Dekker Adds Name to Fame

Thomas Dekker hopes to bring his blazing intensity to Fame (which undoubtedly will be adding an exclamation point).
According to The Hollywood Reporter, Thomas Dekker, that little fellow from The Sarah Connor Chronicles, is looking to join the cast of the remake of the musical Fame. Twelve year old hearts everywhere are a-flutter.
The film of course will again tell of the adventures of a group of students making their way through a performing arts highs school. THR says Dekker would play “a working-class kid with some gnarly acting chops who is competing with thousands of other hopefuls to get into and survive an elite New York public high school for the arts.” Gnarly acting chops? Is he a surfer from Far Rockaway? Don’t worry, kid, there are peforming arts high schools in Queens.
Other characters to be cast include an aspiring filmmaker, a shapely dancer, a slam poet, a salsa musician and a sheltered pianist (just a thought…I think the aspiring filmmaker would be steered towards a media centered high school, where they’d have, you know, film equipment and film courses). The producers have been having open calls in New York and LA.

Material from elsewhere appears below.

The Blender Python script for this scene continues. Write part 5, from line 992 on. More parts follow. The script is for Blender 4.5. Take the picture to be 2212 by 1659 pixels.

The remake is being written by Allison Burnett and will be directed by Kevin Tancharoen, a director and choreographer who has worked in TV (MTV’s “DanceLife”), on music videos and on tours for singers including Britney Spears and Jessica Simpson. The original was directed by Alan Parker, who, you should note, was not a choreographer or musical theater director, but a dramatic director who occasionally did musicals. That’s one key thing to remember.
Here’s another:
“Dekker, repped by ICM and Untitled, fits the “Fame” profile: He started acting at age 6 and comes from a musical family. He sang on the soundtracks of several films in the animated “Land Before Time” video series and has an album, “Psyanotic,” on iTunes.”
No, that does not fit the “Fame” profile, and that’s what’s wrong. The “Fame profile” was supposed to be about kids who weren’t professional, who came from middle to lower class homes, who were getting their first chance to learn to be professionals.
There are so many things that worry me about this remake that I don’t know where to start. The main thing that bothers me, as evidenced by the presence of the no doubt very lovely and talented Mr. Tancharoen, is that this is being made as just another excuse to cash in on “High School Musical,” and that this is going to be a very slick, bright Disney-esque musical. The original was more of a drama with musical numbers, and had a fairly dark tone to it. I think it even was rated R.
Another thing that made it really different when it came out was that it was about a generation of kids who were trying to be performers in a post-rock era. These weren’t kids who were training to be Broadway performers by learning the Rodgers and Hammerstein songbook or who danced like they were doing Broadway shows–they were more likely to influenced by Jimi Hendrix as Sondheim and who moved like they were at Studio 54, not in a summer stock production of Oklahoma! You could argue that this should be the same thing except with a hip hop influence. That would have been a novel idea…maybe fifteen, twenty years ago. But not now. I don’t know. I just don’t feel like it can have as much of an influence or impact as the original did. I think this is just going to be another shiny, happy kiddy show.